The next stop on the opposition’s calendar is a rally in Peshawar, followed by another in Multan on November 30. The grand finale will be when the opposition roadshow reaches Lahore on December 13. In January, barely 90 days after the campaign launch, the opposition is scheduled to converge on the capital, Islamabad
Few expect the Bajwa-Imran-Faiz trio to buckle in the face of this political juggernaut. Insiders say that Imran Khan’s Pakistan Tehreek-i-Insaf party is exploring the option of imposing martial law, though the army is less enthusiastic about this course of action. The targeted killings and incarceration of opposition leaders and their kin against whom cases are being filed are an indication that the Khan government is set to continue on the same path. Even before the Karachi rally ended, the pro-government media began leaking the story that Shahbaz Sharif, the incarcerated brother of Nawaz, was willing to step in as prime minister of an interim government before fresh polls are called. The Nawaz camp was quick to deny any such overtures had been made, let alone accepted.

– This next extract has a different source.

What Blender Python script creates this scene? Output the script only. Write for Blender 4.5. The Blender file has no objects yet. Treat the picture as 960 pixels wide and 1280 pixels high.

The Sharif patriarch has in fact, come full circle. Picked by President Gen. Zia ul Haq to counter the rising popularity of Benazir, he has now had multiple run-ins with successive military putschists, that left him convinced the army has no place in civilian life.
That Imran Khan is rattled is obvious. A few weeks ago he talked in public about how, during the last elections, a PML-N legislator had reached out to former ISI chief Lt. Gen (retd) Zaheer-ul-Islam and begged him to save his seat. Imran was trying to say that even PML-N legislators had sought the ISI’s help. But this turned out to be a self-inflicted ‘doosra’ because he was openly admitting the ISI’s role during the elections. Imran’s comment came after Nawaz had accused the army chief of fixing the polls. against him.
The PDM, aware of the army’s dirty tricks, is working to a plan. Its leaders’ criticism of Khan’s – and India’s - mishandling of Kashmir and Gilgit-Baltistan, was to pre-empt the charge that Nawaz or the PPP chairman and former president Asif Ali Zardari are working at India’s behest. Both leaders attempted to forge a new India-Pakistan narrative that went against the army’s strategy of permanent war, but were thwarted by their respective military chiefs. With Nawaz’ Islamic credentials - like Maulana Fazlur Rahman’s – above reproach, and backed many say, by Saudi Arabia, the army has limited cards left to play. It’s no surprise the pro-establishment Jamaat-e-Islami has been tapped to hold rallies to counter Nawaz’s people power.
Nawaz has openly charged the incumbent army chief with high treason so how can a compromise be reached? One possibility is that Imran will be the fall guy and be shown the door. But Gen Bajwa too is not in an impregnable position. It’s said that his extension after his three-year term ended, did not go down well with the next rung of generals. As the army stumbles headlong into uncharted territory, the 90 days in the run up to the Siege of Islamabad, will be crucial.